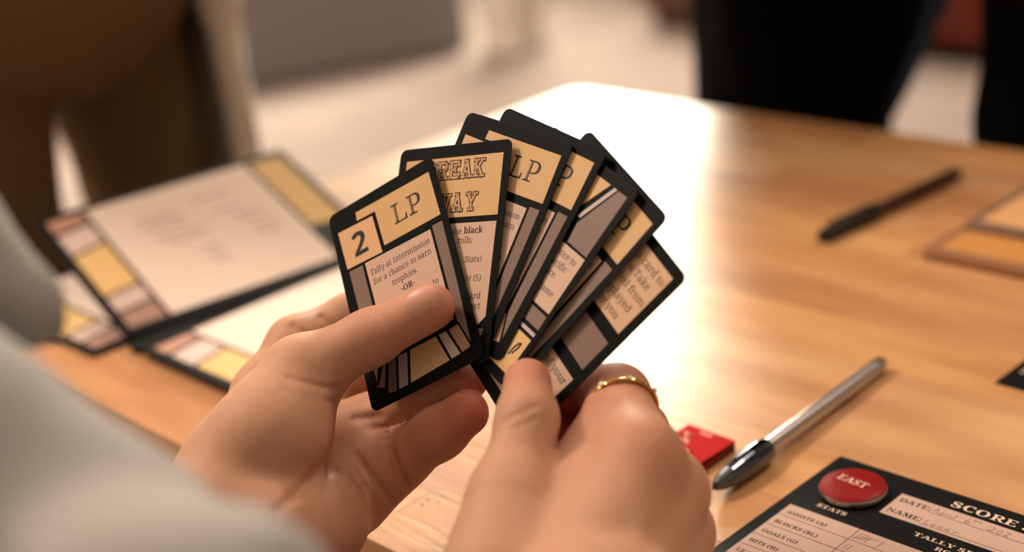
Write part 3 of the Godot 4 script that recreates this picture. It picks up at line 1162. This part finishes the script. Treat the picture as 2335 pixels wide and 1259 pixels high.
func action_art(p: SurfaceTool, l: SurfaceTool) -> void:
	print_poly(p, poly([-24.4, 40.4, 24.5, 40.2, 24.7, 11.6, -24.4, 11.8]), Z1, Color(0.89, 0.73, 0.58))
	print_poly(p, poly([5.5, 6.6, 24.5, 6.4, 24.7, -7.6, 6.0, -7.3]), Z1, MAU)
	print_poly(p, poly([-24.4, 6.6, 3.0, 6.6, 3.2, -7.3, -24.4, -7.3]), Z1, YEL)
	print_poly(p, poly([-24.4, -12.3, 24.8, -12.6, 24.4, -39.5, -24.4, -39.5]), Z1, CRM)
	var ink := Color(0.30, 0.24, 0.21)
	for w in [["a card to", 23.4, 34.6], ["a Take", 20.2, 29.4], ["rolled from", 23.6, 24.2], ["displayed", 21.2, 18.8], ["by you", 19.4, 13.6]]:
		letters(l, w[0], "Droid Serif", 3.0, Vector2(w[1], w[2]), 1, Z2, 1.0, 0.0, ink)
	letters(l, "of your", "Droid Serif", 3.0, Vector2(23.4, -17.6), 1, Z2, 1.0, 0.0, Color(0.16, 0.13, 0.12))


func build_cards() -> void:
	var places := [[Vector3(0.4724, 0.8730, 0.5923), Vector3(0.7808, 0.4681, -0.4138), Vector3(0.6131, -0.7014, 0.3635)],
		[Vector3(0.4852, 0.8846, 0.5800), Vector3(0.9651, 0.1595, -0.2077), Vector3(0.2471, -0.8168, 0.5212)],
		[Vector3(0.4966, 0.8924, 0.5710), Vector3(0.9938, -0.1095, -0.0171), Vector3(-0.0790, -0.8077, 0.5843)],
		[Vector3(0.5079, 0.8934, 0.5671), Vector3(0.9829, -0.1754, 0.0565), Vector3(-0.1746, -0.7880, 0.5904)],
		[Vector3(0.5219, 0.8872, 0.5683), Vector3(0.9405, -0.2690, 0.2078), Vector3(-0.3399, -0.7473, 0.5709)],
		[Vector3(0.5315, 0.8859, 0.5665), Vector3(0.8813, -0.3883, 0.2693), Vector3(-0.4719, -0.6925, 0.5456)],
		[Vector3(0.5443, 0.8713, 0.5744), Vector3(0.8487, -0.4603, 0.2605), Vector3(-0.5247, -0.6709, 0.5241)]]
	var looks := ["lp", "title", "lp", "lp", "flip", "lp", "action"]
	var labels := [
		"frontmost fanned card with the number 2, LP and the thumb across it",
		"fanned card titled BREAK AWAY in outlined letters, second from the left",
		"fanned card showing LP and a grey side strip, third from the left",
		"fanned card showing only a letter P, just behind the LP card, fourth from the left",
		"fanned card with a white diagonal stripe beside a large grey-brown corner, third from the right",
		"fanned card with a blank yellow corner, second from the right",
		"rearmost, rightmost fanned card with a grey-brown square and sideways text",
	]
	var bodies := begin()
	slab(bodies, rect(0.0571, 0.0889, 0.0032, 8), -0.00032, 0.0, 0.00007)
	var body := bodies.commit()
	var art := {}
	for draw in [["lp", lp_art], ["title", title_art], ["flip", flip_art], ["action", action_art]]:
		var p := begin()
		var l := begin()
		draw[1].call(p, l)
		art[draw[0]] = [p.commit(), l.commit()]
	for i in 7:
		var c: Array = places[i]
		var x: Vector3 = c[1].normalized()
		var y: Vector3 = -c[2]
		y = (y - x * y.dot(x)).normalized()
		var t := thing("game_card", labels[i], "playing card", c[0], Basis(x, y, x.cross(y)), "fan of game cards in the player's hands")
		obj("card_stock", body, M.card, t)
		obj("printed_panels", art[looks[i]][0], M.print, t)
		obj("lettering", art[looks[i]][1], M.print, t)


# ------------------------------------------------------------------ people
const SKIN := Color(0.77, 0.59, 0.485)
const ROSE := Color(0.78, 0.46, 0.38)


func left_hand() -> Flesh:
	var f := Flesh.new()
	f.base = SKIN
	# palm, wrist and the ball of the thumb
	f.bone(0, Vector3(0.4696, 0.8121, 0.6975), Vector3(0.4629, 0.8191, 0.6752), .0245, .0235)
	f.bone(0, Vector3(0.4709, 0.8110, 0.6888), Vector3(0.4696, 0.8133, 0.6713), .0245, .0230)
	f.bone(0, Vector3(0.4580, 0.8164, 0.6758), Vector3(0.4267, 0.8272, 0.6335), .0195, .0145)
	f.bone(0, Vector3(0.4565, 0.8159, 0.6697), Vector3(0.4324, 0.8163, 0.6305), .0200, .0150)
	f.bone(0, Vector3(0.4650, 0.8085, 0.6648), Vector3(0.4506, 0.8007, 0.6292), .0190, .0145)
	f.bone(0, Vector3(0.4815, 0.8013, 0.6700), Vector3(0.4698, 0.7921, 0.6323), .0215, .0145)
	f.bone(0, Vector3(0.4852, 0.8061, 0.6839), Vector3(0.4826, 0.7998, 0.6585), .0240, .0200)
	f.bone(0, Vector3(0.4626, 0.8252, 0.6750), Vector3(0.4684, 0.8344, 0.6602), .0215, .0212)
	f.bone(0, Vector3(0.4684, 0.8344, 0.6602), Vector3(0.4622, 0.8453, 0.6413), .0205, .0150)
	f.bone(0, Vector3(0.4530, 0.8100, 0.6211), Vector3(0.4727, 0.7992, 0.6218), .0140, .0130)
	# thumb over the front card
	f.chain(1, [Vector3(0.4677, 0.8338, 0.6676), Vector3(0.4603, 0.8491, 0.6380), Vector3(0.4775, 0.8595, 0.6155), Vector3(0.5000, 0.8723, 0.6012)], [.0185, .0135, .0104, .0090])
	# index finger, running behind the cards
	f.chain(2, [Vector3(0.4238, 0.8266, 0.6338), Vector3(0.4175, 0.8394, 0.6109), Vector3(0.4232, 0.8430, 0.5849), Vector3(0.4398, 0.8365, 0.5752), Vector3(0.4550, 0.8316, 0.5742)], [.0140, .0120, .0105, .0095, .0085])
	# middle finger, hidden behind the cards
	f.chain(3, [Vector3(0.4324, 0.8163, 0.6305), Vector3(0.4285, 0.8231, 0.5955), Vector3(0.4540, 0.8261, 0.5818), Vector3(0.4836, 0.8340, 0.5797)], [.0135, .0110, .0098, .0085])
	# ring finger under the lower edge
	f.chain(4, [Vector3(0.4506, 0.8007, 0.6292), Vector3(0.4567, 0.8122, 0.6061), Vector3(0.4851, 0.8294, 0.5952), Vector3(0.5019, 0.8376, 0.5894)], [.0130, .0112, .0096, .0086])
	# little finger
	f.chain(5, [Vector3(0.4703, 0.7968, 0.6290), Vector3(0.4813, 0.8057, 0.6134), Vector3(0.4973, 0.8187, 0.6040), Vector3(0.5087, 0.8281, 0.5988)], [.0142, .0114, .0102, .0092])
	# creases and folds, cut in from the side the palm shows
	var v := Vector3(-0.7439, -0.4512, -0.4930)
	f.crease([Vector3(0.4704, 0.8545, 0.6509), Vector3(0.4775, 0.8490, 0.6416), Vector3(0.4807, 0.8441, 0.6297)], .0013, .0011, v)
	f.crease([Vector3(0.4719, 0.8516, 0.6557), Vector3(0.4766, 0.8464, 0.6488), Vector3(0.4826, 0.8409, 0.6343)], .0013, .0010, v)
	f.crease([Vector3(0.4795, 0.8394, 0.6306), Vector3(0.4863, 0.8298, 0.6431), Vector3(0.4893, 0.8257, 0.6518), Vector3(0.4930, 0.8234, 0.6651), Vector3(0.4912, 0.8184, 0.6781)], .0026, .0024, v)
	f.crease([Vector3(0.4759, 0.8264, 0.6342), Vector3(0.4797, 0.8158, 0.6331), Vector3(0.4846, 0.8073, 0.6310), Vector3(0.4917, 0.7959, 0.6284)], .0016, .0014, v)
	f.crease([Vector3(0.4819, 0.8192, 0.6479), Vector3(0.4857, 0.8129, 0.6554)], .0022, .0018, v)
	f.crease([Vector3(0.4793, 0.8193, 0.6347), Vector3(0.4835, 0.8072, 0.6371), Vector3(0.4937, 0.7980, 0.6394)], .0018, .0008, v)
	f.crease([Vector3(0.4818, 0.8135, 0.6433), Vector3(0.4896, 0.8047, 0.6480), Vector3(0.4927, 0.7952, 0.6501)], .0020, .0009, v)
	f.crease([Vector3(0.4863, 0.8052, 0.6353), Vector3(0.4929, 0.7919, 0.6359)], .0016, .0008, v)
	f.crease([Vector3(0.4818, 0.8195, 0.6158), Vector3(0.4853, 0.8142, 0.6199), Vector3(0.4881, 0.8075, 0.6207), Vector3(0.4921, 0.8007, 0.6203)], .0015, .0022, v)
	f.crease([Vector3(0.4610, 0.8275, 0.6179), Vector3(0.4630, 0.8261, 0.6087)], .0016, .0012, v)
	f.crease([Vector3(0.4650, 0.8222, 0.6199), Vector3(0.4703, 0.8213, 0.6114)], .0016, .0010, v)
	f.crease([Vector3(0.4808, 0.8691, 0.6165), Vector3(0.4838, 0.8641, 0.6162)], .0012, .0004, v)
	f.crease([Vector3(0.4834, 0.8692, 0.6136), Vector3(0.4863, 0.8642, 0.6134)], .0012, .0005, v)
	f.crease([Vector3(0.4293, 0.8529, 0.6027), Vector3(0.4355, 0.8453, 0.6004)], .0017, .0020, v)
	f.crease([Vector3(0.4247, 0.8520, 0.6147), Vector3(0.4310, 0.8456, 0.6115)], .0016, .0014, v)
	f.crease([Vector3(0.4290, 0.8460, 0.6263), Vector3(0.4225, 0.8390, 0.6376)], .0016, .0008, v)
	# knuckle of the thumb
	f.mark(Vector3(0.4669, 0.8587, 0.6411), Vector3(0.4692, 0.8561, 0.6401), .0090, .0010)
	f.tint(Vector3(0.5027, 0.8725, 0.6001), .014, ROSE, .45)
	f.tint(Vector3(0.5162, 0.8341, 0.5982), .016, Color(0.80, 0.36, 0.28), .6)
	f.tint(Vector3(0.5034, 0.8210, 0.6072), .02, ROSE, .35)
	f.tint(Vector3(0.5087, 0.8401, 0.5901), .014, ROSE, .5)
	f.tint(Vector3(0.4835, 0.8667, 0.6181), .012, ROSE, .25)
	f.tint(Vector3(0.4852, 0.8103, 0.6175), .02, ROSE, .3)
	return f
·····
*WHAT NEEDS TO BE DONE*. Your task is to return the lines above, from the first one up to and including the line containing "Color(0.16, 0.13, 0.12))", minus any pictures.

*EXERCISE SOLUTION*.
Write part 3 of the Godot 4 script that recreates this picture. It picks up at line 1162. This part finishes the script. Treat the picture as 2335 pixels wide and 1259 pixels high.
func action_art(p: SurfaceTool, l: SurfaceTool) -> void:
	print_poly(p, poly([-24.4, 40.4, 24.5, 40.2, 24.7, 11.6, -24.4, 11.8]), Z1, Color(0.89, 0.73, 0.58))
	print_poly(p, poly([5.5, 6.6, 24.5, 6.4, 24.7, -7.6, 6.0, -7.3]), Z1, MAU)
	print_poly(p, poly([-24.4, 6.6, 3.0, 6.6, 3.2, -7.3, -24.4, -7.3]), Z1, YEL)
	print_poly(p, poly([-24.4, -12.3, 24.8, -12.6, 24.4, -39.5, -24.4, -39.5]), Z1, CRM)
	var ink := Color(0.30, 0.24, 0.21)
	for w in [["a card to", 23.4, 34.6], ["a Take", 20.2, 29.4], ["rolled from", 23.6, 24.2], ["displayed", 21.2, 18.8], ["by you", 19.4, 13.6]]:
		letters(l, w[0], "Droid Serif", 3.0, Vector2(w[1], w[2]), 1, Z2, 1.0, 0.0, ink)
	letters(l, "of your", "Droid Serif", 3.0, Vector2(23.4, -17.6), 1, Z2, 1.0, 0.0, Color(0.16, 0.13, 0.12))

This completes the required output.